RECORDED DATA:
'''

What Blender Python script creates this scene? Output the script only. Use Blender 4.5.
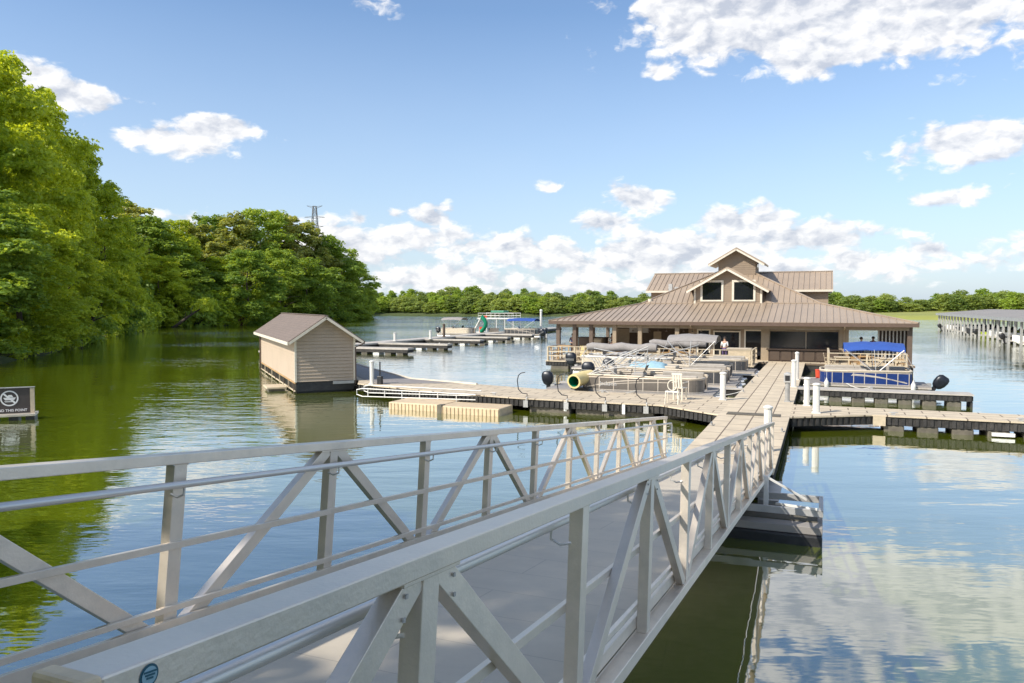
import bpy, bmesh, math, random
import numpy as np
from mathutils import Vector, Matrix, noise
R = math.radians; PI = math.pi
for _o in list(bpy.data.objects): bpy.data.objects.remove(_o)
S = bpy.context.scene; COL = S.collection
# ---------------------------------------------------------------- camera
CAMH = 4.37; FPX = 765.0; PIT = math.atan(35.5 / FPX); TH = R(22)
cd = bpy.data.cameras.new('camera'); cam = bpy.data.objects.new('camera', cd); COL.objects.link(cam)
cd.sensor_width = 36; cd.lens = FPX / 1024 * 36; cd.clip_end = 12000; cd.clip_start = .05
cam.location = (0, 0, CAMH); cam.rotation_euler = (PI / 2 - PIT, 0, 0); S.camera = cam
def ray(u, v):
    x = (u - 512) / FPX; z = -(v - 341.5) / FPX; c, s = math.cos(PIT), math.sin(PIT)
    return (x, c + z * s, -s + z * c)
def gp(u, v, z=0.0):                     # world point on the level plane z
    r = ray(u, v); t = (z - CAMH) / r[2]; return (r[0] * t, r[1] * t)
def w2l(p): return (p[0] * math.cos(TH) - p[1] * math.sin(TH), p[0] * math.sin(TH) + p[1] * math.cos(TH))
def gl(u, v, z=0.55): return w2l(gp(u, v, z))
# ---------------------------------------------------------------- sun, sky, exposure
SUN_EL = R(41); sv = Vector((-.86, -.51, 0)).normalized()
SUN = Vector((sv.x * math.cos(SUN_EL), sv.y * math.cos(SUN_EL), math.sin(SUN_EL)))
sd_ = bpy.data.lights.new('sun', 'SUN'); sd_.energy = 3.9; sd_.angle = R(.53); sd_.color = (1, .93, .82)
so = bpy.data.objects.new('sun', sd_); COL.objects.link(so); so.rotation_euler = SUN.to_track_quat('Z', 'Y').to_euler(); so.location = (-30, -10, 60)
S.view_settings.view_transform = 'Standard'; S.view_settings.look = 'None'
S.view_settings.exposure = 0.55; S.view_settings.gamma = 1
W = bpy.data.worlds.new('World'); S.world = W; W.use_nodes = True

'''

TASK PROMPT: The material above must be printed exactly, with its pictures left out.

WRITTEN ANSWER:
What Blender Python script creates this scene? Output the script only. Use Blender 4.5.
import bpy, bmesh, math, random
import numpy as np
from mathutils import Vector, Matrix, noise
R = math.radians; PI = math.pi
for _o in list(bpy.data.objects): bpy.data.objects.remove(_o)
S = bpy.context.scene; COL = S.collection
# ---------------------------------------------------------------- camera
CAMH = 4.37; FPX = 765.0; PIT = math.atan(35.5 / FPX); TH = R(22)
cd = bpy.data.cameras.new('camera'); cam = bpy.data.objects.new('camera', cd); COL.objects.link(cam)
cd.sensor_width = 36; cd.lens = FPX / 1024 * 36; cd.clip_end = 12000; cd.clip_start = .05
cam.location = (0, 0, CAMH); cam.rotation_euler = (PI / 2 - PIT, 0, 0); S.camera = cam
def ray(u, v):
    x = (u - 512) / FPX; z = -(v - 341.5) / FPX; c, s = math.cos(PIT), math.sin(PIT)
    return (x, c + z * s, -s + z * c)
def gp(u, v, z=0.0):                     # world point on the level plane z
    r = ray(u, v); t = (z - CAMH) / r[2]; return (r[0] * t, r[1] * t)
def w2l(p): return (p[0] * math.cos(TH) - p[1] * math.sin(TH), p[0] * math.sin(TH) + p[1] * math.cos(TH))
def gl(u, v, z=0.55): return w2l(gp(u, v, z))
# ---------------------------------------------------------------- sun, sky, exposure
SUN_EL = R(41); sv = Vector((-.86, -.51, 0)).normalized()
SUN = Vector((sv.x * math.cos(SUN_EL), sv.y * math.cos(SUN_EL), math.sin(SUN_EL)))
sd_ = bpy.data.lights.new('sun', 'SUN'); sd_.energy = 3.9; sd_.angle = R(.53); sd_.color = (1, .93, .82)
so = bpy.data.objects.new('sun', sd_); COL.objects.link(so); so.rotation_euler = SUN.to_track_quat('Z', 'Y').to_euler(); so.location = (-30, -10, 60)
S.view_settings.view_transform = 'Standard'; S.view_settings.look = 'None'
S.view_settings.exposure = 0.55; S.view_settings.gamma = 1
W = bpy.data.worlds.new('World'); S.world = W; W.use_nodes = True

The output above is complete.